A conclusão é semelhante à da primeira sentença que o ECO noticiou: “Desaplica-se o número 2 do artigo 2.º da Lei n.º 45/2024 de 27 de dezembro por inconstitucionalidade”, devido à “violação do princípio da confiança”. O acórdão contesta o diploma, com origem no Governo e aprovado pelo Parlamento, que meteu um travão à reinscrição de trabalhadores no subsistema de proteção social convergente. Essa lei procede a uma “interpretação autêntica” das regras que permitem que funcionários voltem à CGA, depois de um hiato em que saíram por terem deixado de trabalhar para o Estado.

De lembrar que o subsistema de proteção social deixou deixou de aceitar novos subscritores desde 1 de janeiro de 2006. Ou seja, apenas os trabalhadores que estavam inscritos em data anterior podem regressar à CGA quando voltem a exercer funções na Administração Pública.

O artigo, declarado inconstitucional e que contraria vários acórdãos de tribunais superiores, estabelece que só é possível a reinscrição de funcionários públicos quando se verifique que não existiu descontinuidade temporal na prestação de trabalho ao Estado ou, existindo, se comprove que foi involuntária, limitada no tempo e justificada pelas especificidades próprias da carreira. Para além disso, é preciso comprovar que o funcionário não exerceu atividade remunerada durante o período em que interrompeu o vínculo público.

“O legislador viola a confiança legítima dos particulares e, consequentemente, o princípio da proteção da confiança, quando decide introduzir, em 2024, inovações na Lei n.º 60/2005, sem qualquer consideração pelos efeitos já constituídos, sem qualquer consideração pela jurisprudência que, de forma reiterada e constante, vinha atribuindo aos professores o direito à inscrição na Caixa Geral de Aposentações a quem antes de 1 de janeiro de 2006, estivesse inscrito nesse regime de providência”, conclui o juiz.

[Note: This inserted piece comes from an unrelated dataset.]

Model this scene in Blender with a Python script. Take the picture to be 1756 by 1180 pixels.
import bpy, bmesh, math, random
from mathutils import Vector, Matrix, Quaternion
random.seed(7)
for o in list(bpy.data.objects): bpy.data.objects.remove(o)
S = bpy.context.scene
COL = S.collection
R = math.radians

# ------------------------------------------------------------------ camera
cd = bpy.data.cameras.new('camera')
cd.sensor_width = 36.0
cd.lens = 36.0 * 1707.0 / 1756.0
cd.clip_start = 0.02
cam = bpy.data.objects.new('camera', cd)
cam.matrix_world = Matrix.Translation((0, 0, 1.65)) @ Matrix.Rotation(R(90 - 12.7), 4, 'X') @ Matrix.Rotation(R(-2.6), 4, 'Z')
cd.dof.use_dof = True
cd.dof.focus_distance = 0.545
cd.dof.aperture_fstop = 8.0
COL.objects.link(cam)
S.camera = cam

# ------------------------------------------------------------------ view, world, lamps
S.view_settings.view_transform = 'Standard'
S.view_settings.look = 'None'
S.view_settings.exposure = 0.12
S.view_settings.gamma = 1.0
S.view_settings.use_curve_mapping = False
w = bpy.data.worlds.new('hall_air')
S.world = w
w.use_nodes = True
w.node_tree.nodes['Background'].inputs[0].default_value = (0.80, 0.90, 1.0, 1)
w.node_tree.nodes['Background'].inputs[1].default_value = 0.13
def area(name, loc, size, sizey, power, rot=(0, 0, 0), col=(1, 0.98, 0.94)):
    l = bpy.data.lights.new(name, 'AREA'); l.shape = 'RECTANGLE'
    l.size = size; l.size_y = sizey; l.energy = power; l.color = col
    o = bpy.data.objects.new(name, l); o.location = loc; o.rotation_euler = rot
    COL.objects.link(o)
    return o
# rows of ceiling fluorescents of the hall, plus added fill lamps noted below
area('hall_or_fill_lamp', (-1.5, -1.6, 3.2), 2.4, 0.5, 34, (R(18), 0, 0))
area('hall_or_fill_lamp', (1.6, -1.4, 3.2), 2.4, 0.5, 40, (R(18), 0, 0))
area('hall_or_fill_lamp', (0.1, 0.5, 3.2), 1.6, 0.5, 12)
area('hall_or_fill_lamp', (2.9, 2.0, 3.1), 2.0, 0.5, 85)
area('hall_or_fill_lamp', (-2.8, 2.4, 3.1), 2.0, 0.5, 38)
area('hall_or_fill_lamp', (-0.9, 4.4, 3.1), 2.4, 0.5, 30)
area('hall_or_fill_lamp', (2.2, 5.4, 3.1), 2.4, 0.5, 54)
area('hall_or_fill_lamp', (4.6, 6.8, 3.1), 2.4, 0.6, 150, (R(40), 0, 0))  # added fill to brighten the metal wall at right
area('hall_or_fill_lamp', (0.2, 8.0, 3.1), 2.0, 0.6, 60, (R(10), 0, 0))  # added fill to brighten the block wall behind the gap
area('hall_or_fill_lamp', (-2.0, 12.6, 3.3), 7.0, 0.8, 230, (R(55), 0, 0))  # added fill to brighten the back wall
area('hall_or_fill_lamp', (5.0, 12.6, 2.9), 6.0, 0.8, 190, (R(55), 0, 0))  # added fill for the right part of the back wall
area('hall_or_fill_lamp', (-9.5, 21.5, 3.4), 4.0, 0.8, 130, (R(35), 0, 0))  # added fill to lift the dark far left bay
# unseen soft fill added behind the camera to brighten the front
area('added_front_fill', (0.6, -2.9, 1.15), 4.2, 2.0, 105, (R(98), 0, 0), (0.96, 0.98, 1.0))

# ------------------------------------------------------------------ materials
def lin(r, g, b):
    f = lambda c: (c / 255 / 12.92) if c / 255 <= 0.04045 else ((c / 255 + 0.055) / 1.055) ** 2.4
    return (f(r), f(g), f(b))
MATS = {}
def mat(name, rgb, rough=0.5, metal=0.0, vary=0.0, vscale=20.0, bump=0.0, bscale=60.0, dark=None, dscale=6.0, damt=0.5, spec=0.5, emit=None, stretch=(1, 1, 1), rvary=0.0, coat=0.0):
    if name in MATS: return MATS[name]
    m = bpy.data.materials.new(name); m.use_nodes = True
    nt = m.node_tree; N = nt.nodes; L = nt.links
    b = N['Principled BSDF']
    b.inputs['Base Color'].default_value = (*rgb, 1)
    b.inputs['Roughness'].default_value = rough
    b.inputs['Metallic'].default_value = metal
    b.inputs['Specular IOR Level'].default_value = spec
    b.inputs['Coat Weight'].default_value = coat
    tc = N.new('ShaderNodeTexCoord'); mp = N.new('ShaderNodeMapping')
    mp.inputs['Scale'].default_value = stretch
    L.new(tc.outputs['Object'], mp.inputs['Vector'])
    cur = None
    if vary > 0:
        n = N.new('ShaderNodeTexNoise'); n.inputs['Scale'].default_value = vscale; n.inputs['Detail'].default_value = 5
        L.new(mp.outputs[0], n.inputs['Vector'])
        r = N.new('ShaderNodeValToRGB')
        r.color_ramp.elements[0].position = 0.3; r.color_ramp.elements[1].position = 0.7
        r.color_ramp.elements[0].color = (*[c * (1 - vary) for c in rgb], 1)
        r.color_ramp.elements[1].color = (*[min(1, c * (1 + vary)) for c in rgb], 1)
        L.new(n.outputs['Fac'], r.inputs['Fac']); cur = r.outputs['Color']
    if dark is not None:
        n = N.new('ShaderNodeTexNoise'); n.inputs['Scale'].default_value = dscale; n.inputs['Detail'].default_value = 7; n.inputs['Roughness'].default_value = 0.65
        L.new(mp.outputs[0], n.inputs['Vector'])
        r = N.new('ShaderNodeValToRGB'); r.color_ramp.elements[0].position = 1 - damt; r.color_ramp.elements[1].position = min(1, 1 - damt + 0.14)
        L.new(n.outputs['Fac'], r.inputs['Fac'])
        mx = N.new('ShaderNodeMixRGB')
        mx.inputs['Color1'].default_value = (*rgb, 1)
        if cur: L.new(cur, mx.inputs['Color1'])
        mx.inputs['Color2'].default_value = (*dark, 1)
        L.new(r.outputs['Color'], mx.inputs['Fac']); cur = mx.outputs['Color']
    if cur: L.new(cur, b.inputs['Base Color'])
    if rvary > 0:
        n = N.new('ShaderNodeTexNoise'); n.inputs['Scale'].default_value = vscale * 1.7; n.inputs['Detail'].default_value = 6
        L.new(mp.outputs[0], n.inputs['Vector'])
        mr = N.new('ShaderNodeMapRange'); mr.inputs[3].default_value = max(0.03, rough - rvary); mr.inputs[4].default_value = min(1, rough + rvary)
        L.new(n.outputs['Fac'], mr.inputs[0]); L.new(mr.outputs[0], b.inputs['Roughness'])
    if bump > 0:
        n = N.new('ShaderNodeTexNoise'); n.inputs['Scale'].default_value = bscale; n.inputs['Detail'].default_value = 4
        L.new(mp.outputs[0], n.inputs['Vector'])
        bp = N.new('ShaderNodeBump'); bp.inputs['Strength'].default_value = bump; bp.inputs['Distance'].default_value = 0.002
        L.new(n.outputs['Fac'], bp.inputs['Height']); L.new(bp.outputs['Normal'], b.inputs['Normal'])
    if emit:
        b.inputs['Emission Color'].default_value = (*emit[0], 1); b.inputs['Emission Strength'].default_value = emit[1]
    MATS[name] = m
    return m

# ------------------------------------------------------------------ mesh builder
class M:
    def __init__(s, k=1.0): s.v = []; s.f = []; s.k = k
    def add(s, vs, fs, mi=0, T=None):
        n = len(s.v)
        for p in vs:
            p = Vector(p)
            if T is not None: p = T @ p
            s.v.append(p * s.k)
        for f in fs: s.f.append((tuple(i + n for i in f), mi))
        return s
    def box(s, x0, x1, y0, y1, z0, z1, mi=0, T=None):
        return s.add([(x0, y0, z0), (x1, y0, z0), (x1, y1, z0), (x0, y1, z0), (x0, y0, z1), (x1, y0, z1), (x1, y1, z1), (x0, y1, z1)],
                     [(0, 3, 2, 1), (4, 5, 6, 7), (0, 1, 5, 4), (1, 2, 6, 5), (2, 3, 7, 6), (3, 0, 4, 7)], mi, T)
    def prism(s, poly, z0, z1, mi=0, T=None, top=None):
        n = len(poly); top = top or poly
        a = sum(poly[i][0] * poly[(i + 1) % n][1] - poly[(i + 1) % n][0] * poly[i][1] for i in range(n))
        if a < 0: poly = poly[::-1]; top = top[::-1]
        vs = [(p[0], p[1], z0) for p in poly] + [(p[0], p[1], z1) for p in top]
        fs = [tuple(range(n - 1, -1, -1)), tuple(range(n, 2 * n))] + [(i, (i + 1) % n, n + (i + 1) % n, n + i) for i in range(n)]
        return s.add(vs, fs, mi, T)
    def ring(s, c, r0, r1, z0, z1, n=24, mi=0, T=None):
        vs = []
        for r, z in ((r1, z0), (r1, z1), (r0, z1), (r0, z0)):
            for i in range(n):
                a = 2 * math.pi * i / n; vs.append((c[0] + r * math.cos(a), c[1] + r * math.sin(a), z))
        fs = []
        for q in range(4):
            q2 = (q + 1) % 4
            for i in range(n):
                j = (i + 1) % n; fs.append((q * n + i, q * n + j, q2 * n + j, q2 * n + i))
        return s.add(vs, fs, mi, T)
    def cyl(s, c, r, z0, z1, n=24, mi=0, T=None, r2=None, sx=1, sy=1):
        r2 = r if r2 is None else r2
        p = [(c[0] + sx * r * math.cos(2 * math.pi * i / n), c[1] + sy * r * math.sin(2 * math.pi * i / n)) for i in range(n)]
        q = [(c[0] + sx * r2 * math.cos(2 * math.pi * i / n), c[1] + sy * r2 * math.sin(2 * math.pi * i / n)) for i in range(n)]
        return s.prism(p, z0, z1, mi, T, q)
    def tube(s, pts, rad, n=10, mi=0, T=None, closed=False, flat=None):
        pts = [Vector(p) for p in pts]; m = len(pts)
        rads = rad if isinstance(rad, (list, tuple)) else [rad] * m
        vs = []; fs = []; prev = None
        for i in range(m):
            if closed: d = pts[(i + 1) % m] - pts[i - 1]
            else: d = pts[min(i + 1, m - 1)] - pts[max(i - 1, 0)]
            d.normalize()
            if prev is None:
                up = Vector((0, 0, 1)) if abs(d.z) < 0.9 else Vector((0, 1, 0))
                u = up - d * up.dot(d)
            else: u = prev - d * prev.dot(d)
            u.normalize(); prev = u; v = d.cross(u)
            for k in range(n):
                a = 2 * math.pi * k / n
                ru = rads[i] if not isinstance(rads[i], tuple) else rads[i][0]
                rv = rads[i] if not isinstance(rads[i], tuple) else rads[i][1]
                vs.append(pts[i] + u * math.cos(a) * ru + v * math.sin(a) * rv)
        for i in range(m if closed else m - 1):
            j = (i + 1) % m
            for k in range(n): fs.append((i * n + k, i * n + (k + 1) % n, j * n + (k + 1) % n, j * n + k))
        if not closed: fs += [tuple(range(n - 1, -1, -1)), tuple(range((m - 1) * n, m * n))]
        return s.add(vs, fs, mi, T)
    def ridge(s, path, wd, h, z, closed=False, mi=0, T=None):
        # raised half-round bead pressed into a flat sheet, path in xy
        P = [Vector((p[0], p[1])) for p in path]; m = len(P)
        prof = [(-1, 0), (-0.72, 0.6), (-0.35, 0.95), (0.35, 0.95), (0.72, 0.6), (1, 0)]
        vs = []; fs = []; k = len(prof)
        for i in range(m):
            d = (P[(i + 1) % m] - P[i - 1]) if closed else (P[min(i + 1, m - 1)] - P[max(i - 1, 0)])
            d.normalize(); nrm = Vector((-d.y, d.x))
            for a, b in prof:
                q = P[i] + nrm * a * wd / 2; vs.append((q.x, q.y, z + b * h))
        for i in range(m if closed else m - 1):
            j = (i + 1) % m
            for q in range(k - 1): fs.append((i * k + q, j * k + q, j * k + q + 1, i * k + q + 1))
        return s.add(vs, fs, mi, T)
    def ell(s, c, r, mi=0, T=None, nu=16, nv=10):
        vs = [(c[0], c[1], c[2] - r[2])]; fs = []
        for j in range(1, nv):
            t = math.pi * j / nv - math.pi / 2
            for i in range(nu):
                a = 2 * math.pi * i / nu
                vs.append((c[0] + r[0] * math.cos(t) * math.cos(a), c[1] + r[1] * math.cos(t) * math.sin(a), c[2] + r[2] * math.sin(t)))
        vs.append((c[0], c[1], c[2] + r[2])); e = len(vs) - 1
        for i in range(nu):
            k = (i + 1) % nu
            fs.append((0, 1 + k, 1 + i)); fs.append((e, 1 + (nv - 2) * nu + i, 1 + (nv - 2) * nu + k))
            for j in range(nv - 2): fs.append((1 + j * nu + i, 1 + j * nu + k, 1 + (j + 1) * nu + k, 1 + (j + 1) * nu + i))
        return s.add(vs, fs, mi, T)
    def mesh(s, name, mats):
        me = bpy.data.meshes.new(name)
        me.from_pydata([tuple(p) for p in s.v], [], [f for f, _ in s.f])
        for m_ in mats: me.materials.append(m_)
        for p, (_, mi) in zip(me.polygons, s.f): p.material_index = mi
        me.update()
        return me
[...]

Perante as decisões de inconstitucionalidade da regra que limita o regresso dos trabalhadores à CGA, a Federação Nacional dos Professores (Fenprof) já enviou um ofício à Provedoria de Justiça “solicitando pronunciamento sobre as dúvidas de constitucionalidade da Lei n.º 45/2024, de 27 de dezembro”, afirmou ao ECO o secretário-geral da federação sindical Mário Nogueira. “Fomos informados de que já estava criado um grupo de trabalho e que, muito em breve, a Provedoria de Justiça se iria pronunciar”, sublinhou.

Tribunal Constitucional pode eliminar a lei ao fim de três sentenças

Tribunal ConstitucionalLusa

As decisões judiciais que têm saído vinculam apenas o caso concreto que apreciam. Não tem força geral para. Nestes casos, “o Ministério Público é sempre obrigado a recorrer para o Tribunal Constitucional e, até chegar a uma decisão, são suspensos os efeitos da sentença da primeira instância”, explicou ao ECO o constitucionalista Tiago Duarte.

O coletivo de juízes pode confirmar o juízo do tribunal administrativo, “que se aplica exclusivamente àquele situação, ou seja, não tem efeitos gerais”, refere. “Se considerar que não é inconstitucional, força o tribunal a refazer a sentença”, impedindo assim a reinscrição daquele trabalhador na CGA, acrescenta.

E quando é que a declaração de inconstitucionalidade ganha força geral? “Após três decisões de inconstitucionalidade”, que cheguem ao Palácio de Ratton “por recurso do Ministério Público, o Tribunal Constitucional tem de reunir todos os seus 13 juízes e decidir se de facto aquela norma viola efetivamente a lei fundamental. Se considerar que é realmente inconstitucional, então a norma tem de ser eliminada do ordenamento jurídico”, o professor de Direito Constitucional da Universidade Católica.